Comb the records below for the string "Blender" and copy each line where it turns up.

» **Data in this exercise**
** Begin **

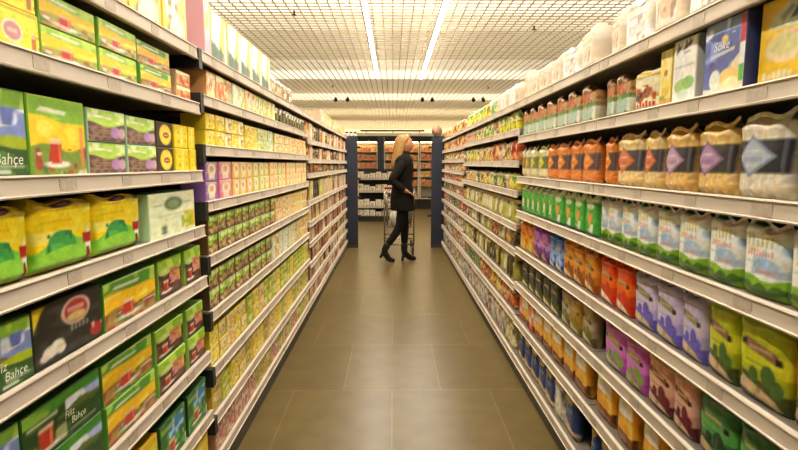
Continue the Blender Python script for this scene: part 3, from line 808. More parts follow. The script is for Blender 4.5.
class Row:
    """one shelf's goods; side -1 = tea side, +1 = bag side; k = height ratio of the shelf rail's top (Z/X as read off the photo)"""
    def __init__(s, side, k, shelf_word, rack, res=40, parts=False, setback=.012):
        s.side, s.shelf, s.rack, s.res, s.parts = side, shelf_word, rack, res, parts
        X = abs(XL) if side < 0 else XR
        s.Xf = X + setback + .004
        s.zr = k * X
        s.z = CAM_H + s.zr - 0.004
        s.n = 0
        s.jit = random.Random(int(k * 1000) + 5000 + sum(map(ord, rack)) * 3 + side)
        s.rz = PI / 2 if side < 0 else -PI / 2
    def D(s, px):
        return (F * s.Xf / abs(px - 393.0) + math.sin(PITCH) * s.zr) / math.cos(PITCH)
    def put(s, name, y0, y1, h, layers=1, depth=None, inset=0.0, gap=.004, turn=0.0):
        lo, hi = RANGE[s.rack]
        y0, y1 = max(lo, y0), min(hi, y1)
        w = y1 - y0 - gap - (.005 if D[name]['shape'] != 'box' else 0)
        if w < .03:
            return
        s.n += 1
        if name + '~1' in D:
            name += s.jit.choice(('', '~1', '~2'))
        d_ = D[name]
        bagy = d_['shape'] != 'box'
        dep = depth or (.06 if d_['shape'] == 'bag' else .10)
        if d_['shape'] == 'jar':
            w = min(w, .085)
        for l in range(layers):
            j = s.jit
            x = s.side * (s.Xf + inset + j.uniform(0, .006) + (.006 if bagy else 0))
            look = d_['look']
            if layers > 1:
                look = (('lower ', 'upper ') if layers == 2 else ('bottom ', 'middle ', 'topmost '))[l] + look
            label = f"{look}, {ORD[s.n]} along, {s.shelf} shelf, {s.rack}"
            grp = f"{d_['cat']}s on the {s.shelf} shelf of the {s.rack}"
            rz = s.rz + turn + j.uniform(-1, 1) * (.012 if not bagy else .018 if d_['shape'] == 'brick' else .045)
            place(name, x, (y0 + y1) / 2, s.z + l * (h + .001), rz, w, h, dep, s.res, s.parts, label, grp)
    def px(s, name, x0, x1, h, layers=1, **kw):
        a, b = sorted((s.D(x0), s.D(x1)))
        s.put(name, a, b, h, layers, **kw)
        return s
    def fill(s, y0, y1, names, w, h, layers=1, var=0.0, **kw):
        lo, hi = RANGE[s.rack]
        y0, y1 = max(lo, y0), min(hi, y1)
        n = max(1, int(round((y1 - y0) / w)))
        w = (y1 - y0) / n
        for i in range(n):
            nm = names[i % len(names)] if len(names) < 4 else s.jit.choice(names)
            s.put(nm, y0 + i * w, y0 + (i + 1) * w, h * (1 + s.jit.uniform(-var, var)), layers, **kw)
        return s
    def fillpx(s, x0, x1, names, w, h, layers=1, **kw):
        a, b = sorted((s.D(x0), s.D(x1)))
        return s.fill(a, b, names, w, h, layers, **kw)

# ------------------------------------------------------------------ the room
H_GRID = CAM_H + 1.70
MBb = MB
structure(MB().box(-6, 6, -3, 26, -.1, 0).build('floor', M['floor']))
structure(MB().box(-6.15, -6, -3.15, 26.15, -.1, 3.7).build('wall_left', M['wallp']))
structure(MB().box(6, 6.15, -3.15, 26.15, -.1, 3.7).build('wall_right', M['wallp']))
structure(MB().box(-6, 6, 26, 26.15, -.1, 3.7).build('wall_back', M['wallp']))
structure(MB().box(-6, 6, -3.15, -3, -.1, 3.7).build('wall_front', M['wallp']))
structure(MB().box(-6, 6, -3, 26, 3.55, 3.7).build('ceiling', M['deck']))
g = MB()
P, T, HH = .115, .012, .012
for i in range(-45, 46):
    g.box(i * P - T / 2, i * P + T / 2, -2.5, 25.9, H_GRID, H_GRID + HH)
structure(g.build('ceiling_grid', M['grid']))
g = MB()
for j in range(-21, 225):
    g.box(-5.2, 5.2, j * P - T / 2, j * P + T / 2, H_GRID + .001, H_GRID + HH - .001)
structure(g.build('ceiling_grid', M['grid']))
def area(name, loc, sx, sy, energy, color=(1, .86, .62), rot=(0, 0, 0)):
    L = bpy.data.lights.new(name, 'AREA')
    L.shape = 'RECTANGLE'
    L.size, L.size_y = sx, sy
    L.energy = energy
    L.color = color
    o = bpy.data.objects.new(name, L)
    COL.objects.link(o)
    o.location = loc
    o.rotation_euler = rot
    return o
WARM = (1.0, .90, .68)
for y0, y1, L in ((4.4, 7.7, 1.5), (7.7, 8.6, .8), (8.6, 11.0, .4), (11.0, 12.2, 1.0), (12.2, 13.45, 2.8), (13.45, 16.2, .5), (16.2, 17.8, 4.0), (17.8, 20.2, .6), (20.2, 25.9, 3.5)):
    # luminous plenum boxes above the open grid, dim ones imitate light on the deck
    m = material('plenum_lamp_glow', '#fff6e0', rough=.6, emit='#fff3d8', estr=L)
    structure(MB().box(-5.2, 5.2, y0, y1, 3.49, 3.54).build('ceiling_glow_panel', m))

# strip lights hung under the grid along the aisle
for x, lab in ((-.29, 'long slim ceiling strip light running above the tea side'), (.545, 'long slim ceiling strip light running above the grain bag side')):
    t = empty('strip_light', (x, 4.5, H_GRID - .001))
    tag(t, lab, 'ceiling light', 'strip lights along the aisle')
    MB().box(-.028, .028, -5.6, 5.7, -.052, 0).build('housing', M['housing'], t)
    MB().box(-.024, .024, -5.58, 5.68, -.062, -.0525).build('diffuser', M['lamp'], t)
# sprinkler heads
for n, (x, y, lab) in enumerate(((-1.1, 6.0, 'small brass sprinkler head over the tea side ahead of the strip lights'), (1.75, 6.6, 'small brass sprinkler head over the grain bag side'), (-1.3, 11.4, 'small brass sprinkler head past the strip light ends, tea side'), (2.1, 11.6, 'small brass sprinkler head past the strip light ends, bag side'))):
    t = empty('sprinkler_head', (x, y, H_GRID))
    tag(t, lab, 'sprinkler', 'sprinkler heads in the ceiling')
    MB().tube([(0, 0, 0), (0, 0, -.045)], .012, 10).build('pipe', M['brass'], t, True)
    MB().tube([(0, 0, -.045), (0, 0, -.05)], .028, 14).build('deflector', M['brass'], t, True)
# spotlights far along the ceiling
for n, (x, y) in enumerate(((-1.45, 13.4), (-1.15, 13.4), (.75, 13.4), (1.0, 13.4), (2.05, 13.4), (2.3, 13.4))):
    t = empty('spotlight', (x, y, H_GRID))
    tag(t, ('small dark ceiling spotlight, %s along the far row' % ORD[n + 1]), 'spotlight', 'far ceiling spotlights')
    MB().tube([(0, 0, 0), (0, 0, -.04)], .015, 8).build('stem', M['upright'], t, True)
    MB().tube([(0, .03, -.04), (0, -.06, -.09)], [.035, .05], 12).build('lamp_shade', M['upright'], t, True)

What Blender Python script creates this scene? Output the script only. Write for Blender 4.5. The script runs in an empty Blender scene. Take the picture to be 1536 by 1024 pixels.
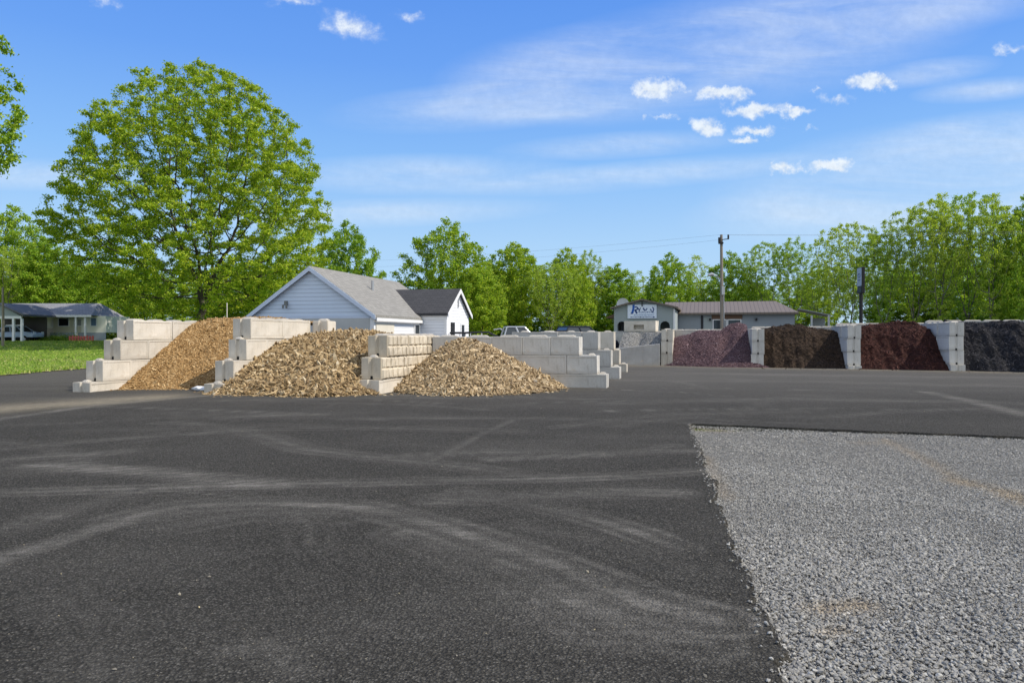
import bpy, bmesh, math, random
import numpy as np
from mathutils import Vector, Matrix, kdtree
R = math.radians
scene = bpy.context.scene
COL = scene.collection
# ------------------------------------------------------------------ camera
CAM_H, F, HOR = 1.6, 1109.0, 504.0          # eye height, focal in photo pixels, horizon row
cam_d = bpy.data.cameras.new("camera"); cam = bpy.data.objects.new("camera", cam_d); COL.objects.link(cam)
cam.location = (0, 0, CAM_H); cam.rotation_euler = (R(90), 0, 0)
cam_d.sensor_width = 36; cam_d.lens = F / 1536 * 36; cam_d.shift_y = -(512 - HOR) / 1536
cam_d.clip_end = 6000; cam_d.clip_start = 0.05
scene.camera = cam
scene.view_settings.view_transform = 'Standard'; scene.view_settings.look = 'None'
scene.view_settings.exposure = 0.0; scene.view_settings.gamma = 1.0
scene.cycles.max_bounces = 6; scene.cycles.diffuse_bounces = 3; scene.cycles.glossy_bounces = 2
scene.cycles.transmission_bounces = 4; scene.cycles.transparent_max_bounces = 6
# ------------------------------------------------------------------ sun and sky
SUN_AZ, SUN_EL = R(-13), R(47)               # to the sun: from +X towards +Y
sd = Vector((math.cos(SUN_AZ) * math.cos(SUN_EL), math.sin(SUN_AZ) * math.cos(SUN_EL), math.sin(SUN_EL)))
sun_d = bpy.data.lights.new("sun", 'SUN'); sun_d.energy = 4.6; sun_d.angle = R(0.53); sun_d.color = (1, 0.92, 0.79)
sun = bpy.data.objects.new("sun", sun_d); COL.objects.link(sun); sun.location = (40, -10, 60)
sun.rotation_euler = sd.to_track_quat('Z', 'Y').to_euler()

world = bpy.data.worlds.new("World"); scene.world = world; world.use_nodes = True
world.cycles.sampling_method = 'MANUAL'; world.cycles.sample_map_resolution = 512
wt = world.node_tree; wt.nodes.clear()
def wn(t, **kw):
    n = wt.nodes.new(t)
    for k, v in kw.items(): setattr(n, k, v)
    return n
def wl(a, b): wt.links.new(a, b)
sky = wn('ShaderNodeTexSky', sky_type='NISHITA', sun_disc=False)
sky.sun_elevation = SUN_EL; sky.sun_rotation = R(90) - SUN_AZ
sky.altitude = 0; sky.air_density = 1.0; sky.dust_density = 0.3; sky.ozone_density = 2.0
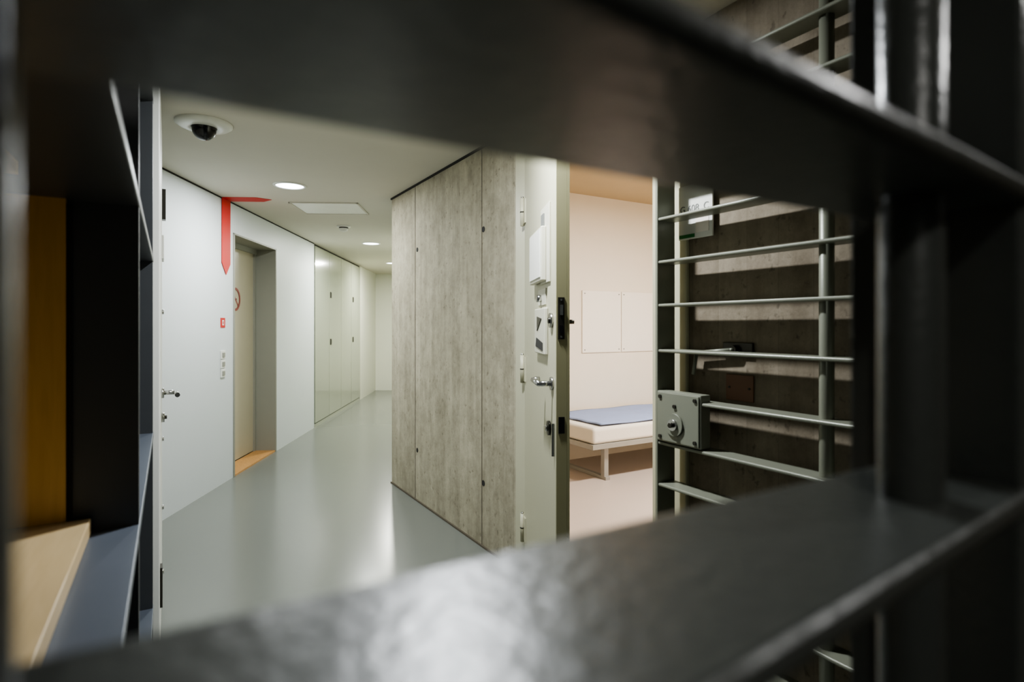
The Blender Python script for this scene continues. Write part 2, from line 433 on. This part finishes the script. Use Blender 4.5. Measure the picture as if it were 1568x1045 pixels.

** End **

» **Response to this task**
Continue the Blender Python script for this scene: part 3, from line 808. More parts follow. The script is for Blender 4.5.
What Blender Python script creates this scene? Output the script only. Write for Blender 4.5. The script runs in an empty Blender scene. Take the picture to be 1536 by 1024 pixels.
The Blender Python script for this scene continues. Write part 2, from line 433 on. This part finishes the script. Use Blender 4.5. Measure the picture as if it were 1568x1045 pixels.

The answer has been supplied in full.